The overthrow of Libya’s secular-Arab nationalist regime was very much a part of this geopolitical coup, a predicate of which was protecting the petrodollar (which is a term used to describe the world’s dominant reserve currency, the U.S. dollar, which is based on petroleum exports) and establishing a permanent occupying force in the Middle East. When Gaddafi announced in 2009 that he planned to nationalize the country’s oil reserves, he may have sealed his fate.

So, the question for then-Secretary of State Hillary Clinton would be something like this: do you still support the administration’s decision to arm the terrorist group Al Qaeda (remember them?) in order to topple Gaddafi, destabilize the government, and allow the U.S. to install a puppet regime amenable to economic imperialism? The answer would not be politically expedient.

What was the role of Ambassador Stevens in supplying arms to Syria?

A wide variety of news sources have now confirmed the CIA was indeed running an arms smuggling team in Benghazi at the time the consulate was attacked. Pulitzer-prize winning investigative reporter Seymour Hersh, among others, dug up more of the facts about what was really going on Libya and why the matter is controversial for all the wrong reasons:

“A highly classified annex to the report, not made public, described a secret agreement reached in early 2012 between the Obama and Erdo?an administrations. It pertained to the rat line. By the terms of the agreement, funding came from Turkey, as well as Saudi Arabia and Qatar; the CIA, with the support of MI6, was responsible for getting arms from Gaddafi’s arsenals into Syria.”

So our question to Clinton would be: how would you characterize Ambassador Steven’s role in the rat line that was running guns to Syrian rebels through Libya?

Did we topple Gaddafi because he was rejecting the petrodollar and threatening to adopt a gold-based currency?

As mentioned above, the toppling of Libya’s dictator was directly related to protecting the power of the petrodollar in the Middle East. According to Anthony Wile, prior to his ousting, Gaddafi had made no secrets about introducing a gold dinar, “a single African currency made from gold, a true sharing of the wealth.”

Gaddafi possessed about 144 tons of gold and believed this gold dinar would prove to be a major financial asset as a national currency. In an interview with RT, Wile said:

“If Gaddafi had an intent to try to re-price his oil or whatever else the country was selling on the global market and accept something else as a currency or maybe launch a gold dinar currency, any move such as that would certainly not be welcomed by the power elite today, who are responsible for controlling the world’s central banks. … So yes, that would certainly be something that would cause his immediate dismissal and the need for other reasons to be brought forward from moving him from power.

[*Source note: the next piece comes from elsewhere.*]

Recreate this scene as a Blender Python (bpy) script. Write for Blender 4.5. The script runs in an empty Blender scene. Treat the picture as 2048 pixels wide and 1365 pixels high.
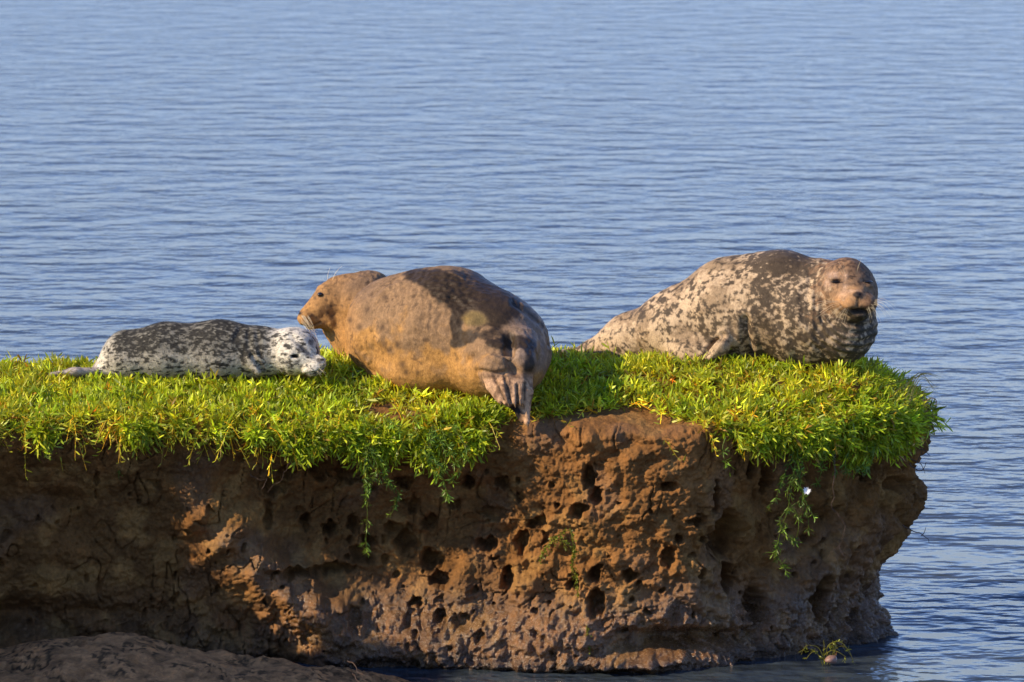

“The central banking Ponzi scheme requires an ever-increasing base of demand and the immediate silencing of those who would threaten its existence. Perhaps that is what the hurry is in removing Gaddafi in particular and those who might have been sympathetic to his monetary idea.”

There is plenty of precedence for such a military-backed silencing. Many analysts believe Saddam Hussein’s intent to trade Iraqi oil in Euros instead of the dollar was the final straw before the U.S. invasion of Iraq.

In Gaddafi’s case, his overthrow may have protected our petroleum-based currency from a gold dinar alternative, but it has plunged North Africa into chaos and allowed Islamist militias to gain control over Tripoli.

So our final question to Madam Secretary Clinton (and it’s a doozy): approximately how many innocent civilians have died protecting the petrodollar?